Los ciudadanos se acostumbran al resurgimiento periódico de la tensión mientras prosiguen su vida normal
28 ago 2010 . Actualizado a las 02:00 h.«Aquí no se ha notado nada; a mí me llamaban de Galicia, preguntando cómo estaba, pero es que es lo de siempre, cualquier cosa que pase en Melilla, en la Península sale sobredimensionado». Julio Miguel Montero, gallego de Celanova, regenta el Casino Militar, una institución en Melilla. Y la crisis de la frontera, como a la mayoría de los ciudadanos de la ciudad autónoma, no le ha provocado ni frío ni calor. A las puertas de la feria que se inició ayer y en pleno ramadán, la ciudad ha olvidado ya los incidentes que han sido el alimento de la política nacional en el informativamente crudo mes de agosto. ¿Una serpiente de verano? Tal vez, pero asentada sobre un equilibrio frágil siempre cercano a la detonación.
Los funcionarios policiales, acusados de vejaciones por el Gobierno marroquí y principales víctimas del acoso desde el espacio interfronterizo conocido como tierra de nadie pero controlado de facto por las autoridades alauíes, aseguran que los incidentes finalizaron de forma radical tras la visita a Marruecos del director general de la Policía. «Son protestas cíclicas -asegura Julio Millán, responsable del Sindicato Unificado de Policía en Melilla-, que vienen cada verano con más o menos intensidad». Lo que no es tan normal es que el Gobierno marroquí presente una batería de cinco quejas en menos de un mes por el trato que sus ciudadanos reciben en la frontera.

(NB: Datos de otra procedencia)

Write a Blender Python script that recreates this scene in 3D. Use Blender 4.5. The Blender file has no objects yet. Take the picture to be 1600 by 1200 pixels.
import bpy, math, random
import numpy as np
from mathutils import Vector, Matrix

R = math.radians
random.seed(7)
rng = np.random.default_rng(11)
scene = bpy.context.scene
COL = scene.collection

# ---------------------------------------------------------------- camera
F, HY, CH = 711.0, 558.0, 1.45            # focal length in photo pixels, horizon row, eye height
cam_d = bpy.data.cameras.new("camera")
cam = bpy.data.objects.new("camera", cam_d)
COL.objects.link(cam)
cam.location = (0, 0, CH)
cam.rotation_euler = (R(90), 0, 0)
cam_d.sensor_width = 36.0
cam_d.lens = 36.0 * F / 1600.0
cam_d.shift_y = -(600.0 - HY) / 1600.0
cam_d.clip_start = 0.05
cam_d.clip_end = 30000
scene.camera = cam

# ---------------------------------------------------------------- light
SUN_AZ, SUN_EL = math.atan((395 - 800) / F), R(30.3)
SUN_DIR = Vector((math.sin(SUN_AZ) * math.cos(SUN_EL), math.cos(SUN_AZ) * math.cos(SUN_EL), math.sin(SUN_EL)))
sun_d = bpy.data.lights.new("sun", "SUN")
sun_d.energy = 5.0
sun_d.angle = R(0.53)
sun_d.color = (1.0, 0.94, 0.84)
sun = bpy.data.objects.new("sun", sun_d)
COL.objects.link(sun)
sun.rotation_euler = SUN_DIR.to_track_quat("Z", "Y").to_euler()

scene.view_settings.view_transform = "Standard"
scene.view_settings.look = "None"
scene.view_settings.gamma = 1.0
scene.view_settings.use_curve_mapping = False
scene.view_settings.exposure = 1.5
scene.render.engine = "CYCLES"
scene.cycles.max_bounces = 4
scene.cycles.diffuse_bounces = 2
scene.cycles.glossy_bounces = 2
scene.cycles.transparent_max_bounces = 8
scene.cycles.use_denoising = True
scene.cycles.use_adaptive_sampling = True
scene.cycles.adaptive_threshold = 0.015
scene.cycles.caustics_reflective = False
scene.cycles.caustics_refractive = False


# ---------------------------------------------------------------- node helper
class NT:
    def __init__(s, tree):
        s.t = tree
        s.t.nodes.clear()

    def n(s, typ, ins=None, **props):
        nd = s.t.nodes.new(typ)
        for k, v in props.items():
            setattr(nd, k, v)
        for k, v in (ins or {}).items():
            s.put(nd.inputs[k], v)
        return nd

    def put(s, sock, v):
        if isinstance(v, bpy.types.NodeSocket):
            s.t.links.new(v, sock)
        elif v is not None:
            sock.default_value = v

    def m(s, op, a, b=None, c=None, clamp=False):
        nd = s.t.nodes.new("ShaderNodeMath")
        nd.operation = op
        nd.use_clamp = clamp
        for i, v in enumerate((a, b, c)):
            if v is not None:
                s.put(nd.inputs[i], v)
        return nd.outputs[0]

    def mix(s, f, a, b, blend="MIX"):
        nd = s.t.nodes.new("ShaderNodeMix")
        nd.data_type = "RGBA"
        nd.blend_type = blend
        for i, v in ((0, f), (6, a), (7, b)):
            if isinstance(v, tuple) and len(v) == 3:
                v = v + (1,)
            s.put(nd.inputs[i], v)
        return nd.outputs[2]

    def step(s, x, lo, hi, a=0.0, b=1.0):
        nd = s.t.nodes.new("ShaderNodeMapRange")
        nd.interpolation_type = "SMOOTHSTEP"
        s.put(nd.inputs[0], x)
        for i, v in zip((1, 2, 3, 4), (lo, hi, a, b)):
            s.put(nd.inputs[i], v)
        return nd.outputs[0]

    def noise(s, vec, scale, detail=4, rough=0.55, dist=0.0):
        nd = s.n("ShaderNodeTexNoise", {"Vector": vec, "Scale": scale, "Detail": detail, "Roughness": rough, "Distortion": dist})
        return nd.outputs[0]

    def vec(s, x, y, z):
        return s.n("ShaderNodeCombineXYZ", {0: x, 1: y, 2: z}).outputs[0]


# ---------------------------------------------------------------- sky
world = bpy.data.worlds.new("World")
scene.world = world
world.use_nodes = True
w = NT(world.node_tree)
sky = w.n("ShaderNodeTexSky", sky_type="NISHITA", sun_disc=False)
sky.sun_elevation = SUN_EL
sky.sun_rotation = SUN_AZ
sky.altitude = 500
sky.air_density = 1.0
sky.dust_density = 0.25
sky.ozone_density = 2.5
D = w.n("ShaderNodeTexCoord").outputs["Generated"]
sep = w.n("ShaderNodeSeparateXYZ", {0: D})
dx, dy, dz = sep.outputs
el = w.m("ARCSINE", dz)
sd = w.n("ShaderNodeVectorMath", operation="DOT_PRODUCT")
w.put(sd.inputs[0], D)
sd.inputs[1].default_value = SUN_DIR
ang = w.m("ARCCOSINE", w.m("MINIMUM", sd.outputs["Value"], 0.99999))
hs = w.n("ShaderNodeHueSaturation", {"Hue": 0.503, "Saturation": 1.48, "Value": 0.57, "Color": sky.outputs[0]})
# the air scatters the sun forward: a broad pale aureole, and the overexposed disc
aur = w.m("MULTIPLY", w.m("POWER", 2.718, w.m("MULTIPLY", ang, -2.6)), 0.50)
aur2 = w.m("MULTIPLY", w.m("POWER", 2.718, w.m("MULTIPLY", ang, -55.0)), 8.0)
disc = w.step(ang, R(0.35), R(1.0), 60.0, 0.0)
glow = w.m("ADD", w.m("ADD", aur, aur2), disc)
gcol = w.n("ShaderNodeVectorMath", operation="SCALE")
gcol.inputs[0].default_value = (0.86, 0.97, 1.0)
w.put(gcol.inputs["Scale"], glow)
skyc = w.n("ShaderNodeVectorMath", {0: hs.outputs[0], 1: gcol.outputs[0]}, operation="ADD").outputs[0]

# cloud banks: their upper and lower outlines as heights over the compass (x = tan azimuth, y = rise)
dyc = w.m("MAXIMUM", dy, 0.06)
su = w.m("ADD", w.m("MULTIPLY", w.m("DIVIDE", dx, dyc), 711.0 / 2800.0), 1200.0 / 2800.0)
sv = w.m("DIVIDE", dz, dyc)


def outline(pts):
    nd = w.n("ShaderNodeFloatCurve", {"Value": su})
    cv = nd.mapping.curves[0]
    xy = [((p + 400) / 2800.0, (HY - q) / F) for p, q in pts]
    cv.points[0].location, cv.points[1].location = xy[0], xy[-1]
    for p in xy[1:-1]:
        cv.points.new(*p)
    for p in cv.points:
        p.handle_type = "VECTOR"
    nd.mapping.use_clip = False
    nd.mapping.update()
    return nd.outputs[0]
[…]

Ni que la crisis incluya la intervención de los dos jefes de Estado.
Como una discoteca
Los activistas marroquíes que han organizado las protestas se quejan de los malos modos de la policía española, su discrecionalidad a la hora de franquear la entrada a la ciudad. «Algunos policías creen que la frontera es como la puerta de una discoteca», apunta un comerciante melillense. «Cuando se junta un montón de gente a la que han negado la entrada sin razón es fácil que se produzcan disturbios», explica Said Chramti, uno de los activistas que ha participado en los bloqueos. Algunos de los policías que trabajan en el paso de Beni-Enzar, el más importante de la ciudad y en el que ocurrieron la mayoría de los incidentes, confiesan que la situación llegó a ser insostenible, con insultos y algaradas permanentes desde la zona de seguridad en la que supuestamente solo debería haber gente en tránsito y en la que raramente entra un policía español.
Pese a la escalada de tensión, salpimentada desde la Península con el ruidoso debate político y las visitas de Aznar (a Melilla) y Rubalcaba (a Rabat), el conflicto parece haberse frenado en seco y esta semana la zona neutra ha sido una balsa de aceite. La gestión diplomática ha funcionado, aunque el Gobierno autónomo hubiera deseado algo más contundente, menos silencioso.
Los melillenses son conscientes de lo que ocurre. Todos han oído del incidente en el que mandos de la Policía y la Guardia Civil fueron apedreados en Marruecos, del bofetón que un marroquí le pegó a una mujer policía (y de la respuesta posterior de otros funcionarios) porque no lo dejaba cruzar con un kilo y medio de sardinas; de los golpes que se llevaron los jóvenes belgas en la frontera por parte de policías españoles. Son parte de la vida en la frontera, con sus picos de intensidad, pero sin interferir demasiado en su día a día, necesariamente ligado a sus vecinos marroquíes.
Puede que Melilla sea un polvorín, pero parece un polvorín tranquilo.